The stress-free professoriate

Fri, 2013-01-04 11:33 -- John Hawks

I have to drive some more traffic to this post on Forbes' website ("The least stressful jobs of 2013"), because it has me laughing out loud. Number one on the list is "University Professor". The comments section already has the author of the post backtracking away from what she wrote, which is ludicrous:

University professors have a lot less stress than most of us. Unless they teach summer school, they are off between May and September and they enjoy long breaks during the school year, including a month over Christmas and New Year’s and another chunk of time in the spring. Even when school is in session they don’t spend too many hours in the classroom. For tenure-track professors, there is some pressure to publish books and articles, but deadlines are few. Working conditions tend to be cozy and civilized and there are minimal travel demands, except perhaps a non-mandatory conference or two. As for compensation, according to the Bureau of Labor Statistics, the median salary for professors is $62,000, not a huge amount of money but enough to live on, especially in a university town.
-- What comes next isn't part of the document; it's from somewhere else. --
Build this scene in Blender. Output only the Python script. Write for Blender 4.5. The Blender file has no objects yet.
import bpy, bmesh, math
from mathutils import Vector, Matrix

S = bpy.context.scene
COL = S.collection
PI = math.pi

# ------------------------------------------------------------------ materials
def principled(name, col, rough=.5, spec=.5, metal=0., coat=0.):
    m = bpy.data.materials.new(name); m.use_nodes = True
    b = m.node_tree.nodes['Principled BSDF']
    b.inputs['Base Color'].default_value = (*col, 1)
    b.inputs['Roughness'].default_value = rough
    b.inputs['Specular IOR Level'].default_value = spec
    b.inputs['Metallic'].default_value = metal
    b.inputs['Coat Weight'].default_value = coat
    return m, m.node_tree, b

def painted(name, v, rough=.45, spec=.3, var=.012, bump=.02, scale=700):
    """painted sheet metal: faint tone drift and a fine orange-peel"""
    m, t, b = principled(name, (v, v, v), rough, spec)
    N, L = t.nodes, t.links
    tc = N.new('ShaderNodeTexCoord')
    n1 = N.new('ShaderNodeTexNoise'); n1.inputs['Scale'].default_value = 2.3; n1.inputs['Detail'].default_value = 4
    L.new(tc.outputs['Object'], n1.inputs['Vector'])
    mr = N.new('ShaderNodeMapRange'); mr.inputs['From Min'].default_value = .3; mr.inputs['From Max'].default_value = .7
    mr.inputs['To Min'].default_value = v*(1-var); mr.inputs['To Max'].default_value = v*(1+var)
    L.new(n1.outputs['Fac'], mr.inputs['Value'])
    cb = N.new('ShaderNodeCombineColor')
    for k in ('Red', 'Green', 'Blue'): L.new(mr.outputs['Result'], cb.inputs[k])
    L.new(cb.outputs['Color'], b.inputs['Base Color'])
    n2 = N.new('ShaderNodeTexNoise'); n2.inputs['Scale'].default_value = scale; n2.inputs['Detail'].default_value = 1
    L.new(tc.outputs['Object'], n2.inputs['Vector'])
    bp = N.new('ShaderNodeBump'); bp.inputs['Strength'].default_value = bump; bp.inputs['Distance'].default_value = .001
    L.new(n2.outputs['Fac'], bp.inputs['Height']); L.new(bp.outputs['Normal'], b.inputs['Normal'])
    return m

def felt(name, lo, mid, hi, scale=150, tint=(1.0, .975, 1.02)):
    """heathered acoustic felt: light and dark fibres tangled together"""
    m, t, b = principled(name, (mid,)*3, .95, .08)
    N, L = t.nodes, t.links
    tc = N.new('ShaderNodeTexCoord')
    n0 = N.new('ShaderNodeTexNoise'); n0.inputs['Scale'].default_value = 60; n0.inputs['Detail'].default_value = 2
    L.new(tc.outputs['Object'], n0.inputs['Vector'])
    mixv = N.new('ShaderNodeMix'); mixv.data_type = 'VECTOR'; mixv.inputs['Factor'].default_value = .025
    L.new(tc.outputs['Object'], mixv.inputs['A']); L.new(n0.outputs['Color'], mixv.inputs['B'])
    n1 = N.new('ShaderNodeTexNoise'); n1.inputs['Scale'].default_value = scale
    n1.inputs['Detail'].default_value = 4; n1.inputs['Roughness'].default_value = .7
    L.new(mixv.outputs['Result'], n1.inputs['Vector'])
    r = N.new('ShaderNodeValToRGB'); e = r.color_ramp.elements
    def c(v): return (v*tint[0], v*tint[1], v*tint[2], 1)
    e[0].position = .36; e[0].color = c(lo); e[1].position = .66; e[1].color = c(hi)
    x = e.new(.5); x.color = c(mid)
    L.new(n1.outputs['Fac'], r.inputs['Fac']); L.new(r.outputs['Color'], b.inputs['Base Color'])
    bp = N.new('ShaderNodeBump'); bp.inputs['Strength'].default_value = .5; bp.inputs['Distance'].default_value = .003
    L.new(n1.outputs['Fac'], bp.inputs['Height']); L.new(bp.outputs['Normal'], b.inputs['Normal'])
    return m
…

Another boon for professors: Universities are expected to add 305,700 adjunct and tenure-track professors by 2020, according to the BLS. All of those attributes land university professor in the number one slot on Careercast.com’s list of the least stressful jobs of 2013.

I'm so glad I don't deal with all the stress of being paid over the summer, and I'm now looking forward to the stress-free prospect of having my colleagues replaced by adjuncts over the next few years. Those non-mandatory conferences are so awesome I'm glad to pay my own way. Thanks, Forbes!

More seriously, it is possible to be a university professor without a lot of stress. I feel great about my work for exactly the reasons the Forbes post suggests -- for me it is important to operate independently, being in control of my own work. But many other professors don't respond to that opportunity by reducing their internal stress level, and pre-tenure is highly stressful for everyone.

And beyond research, all the other demands of the job are increasing greatly as administration grows and teaching staff shrinks. Definitely not a job that is decreasing in stress over the next year.